Gianluca Falaschi, acclamato e premiato costumista, ha immaginato un parallelismo fra Giulia, protagonista della Vestale, e Maria Callas che ebbe il merito di riportare alla ribalta internazionale l’opera di Spontini in una edizione memorabile alla Scala (regista Luchino Visconti, direttore Antonino Votto, interpreti Maria Callas, Franco Corelli, Enzo Sordello, Ebe Stignani, Nicola Rossi Lemeni). Falaschi porta sul palcoscenico la visione di due donne limitate nelle scelte professionali, come nella vita privata quotidiana, dalle aspettative sociali e dal peso della propria leggenda personale, dunque condannate a ruoli che all’inizio si erano scelte ma che poi, col passare del tempo,sono divenuti insostenibili. Giulia come la Callas, dunque, costretta a rinunciare ai propri desideri personali e sentimentali per preservare la purezza del ruolo di vestale, così come il soprano greco aveva sacrificato la propria identità in nome dell’arte. Ed è la grande cantante, addirittura, a comparire all’apertura della rappresentazione, prima della sinfonia, attraverso la diffusione di un suo emozionante audio, in cui la Callas spiega il suo essersi totalmente dedicata all’arte, quasi sacrificata su quell’altare, così che i riferimenti all’esistenza dedicata al tempio, nel libretto della Vestale, possono leggersi anche come richiami a una vita interamente spesa sui palcoscenici di mille teatri.

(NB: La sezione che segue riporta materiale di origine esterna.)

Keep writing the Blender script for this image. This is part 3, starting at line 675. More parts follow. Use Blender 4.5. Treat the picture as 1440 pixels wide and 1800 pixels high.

Continui sono i rimandi dall’epoca antica in cui l’opera è ambientata, all’epoca neoclassica in cui fu composta, sino agli anni Cinquanta del secolo scorso, quando andò in scena a Milano. La scenografia è una struttura bianca marmorea con venature scure : intorno al boccascena pareti scanalate introducono a uno spazio con cupola centrale e scale delimitate da candidi tendaggi che, all’occorrenza, scendono a mostrare il retropalco. I costumi sono sontuosamente in stile anni Cinquanta del Novecento, i coristi elegantissimi parrebbero quasi pronti per il valzer di Traviata ; le due protagoniste,
Giulia e la Grande Vestale, sono vestite in modo identico e talvolta gli uomini indossano pepli sopra una spalla a richiamare abiti antichi, in quel continuo parallelismo che domina l’intera opera, tra la vicenda narrata nella rappresentazione e la vita della grande artista. Funzionali le luci che segnano il sentimentalismo sulla scena. L’idea registica è suggestiva, seppure un poco forzata ma, considerato che la Vestale è opera di poca azione, il risultato è piuttosto piatto e fermo : si fa fatica a seguire la progressione sentimentale dei protagonisti, tanto che alcuni momenti appaiono addirittura fuori luogo (si pensi al brindisi nel finale del secondo atto e alla tavola imbandita all’inizio del terzo). Molto efficace, nel secondo atto, il video proiettato a grandezza di fondo scena, che mostra la protagonista aggirarsi, sperduta e impaurita, nel teatro di Jesi e poi sprofondare nell’acqua di una vasca da bagno : è qui davvero che il parallelismo cantante / personaggio diventa manifesto, calzante e suscita profonda emozione.
Sul versante musicale la Vestale è opera estremamente interessante e va dato merito alla Fondazione Pergolesi Spontini di averla proposta in lingua originale e in versione integrale. Da un lato le masse coinvolte, strumentali e corali, debbono rendere la severità delle linee neoclassiche ; dall’altro la partitura è intrisa di un intenso contenuto sentimentale che precede il Romanticismo. Alessandro Benigni è volenteroso con i mezzi a disposizione e la sua esecuzione ben rende sia i roboanti momenti che quelli di ripiego sentimentale. È mancato un poco di mordente, quello che avvince lo spettatore alla sedia, soprattutto durante i lunghi accompagnamenti al balletto, di certo più di routine, anche a motivo delle coreografie di Luca Silvestrini che nulla hanno aggiunto al plot o al dipanarsi dei sentimenti dei protagonisti.
Carmela Remigio è una Vestale ideale, la pronuncia francese è curatissima, la voce di grande espressività. Non facile il ruolo di Licinius, a metà fra tenore e baritono, che Bruno Taddia affronta con esperienza. Lodevole il Cinna di Joseph Dahdah. Daniela Pini ha voce giusta per la Grande Vestale, che in scena appare come un doppio di Giulia, anche se attorialmente il personaggio non risulta ben definito e resta il dubbio se nutra sentimenti di protezione o piuttosto di invidia nei confronti di Giulia. Possente il Pontife di Adriano Gramigni. Completa il cast Massimo Pagano nel doppio ruolo di Capo degli aruspici e Console e il Coro del Teatro Municipale di Piacenza preparato da Corrado Casati.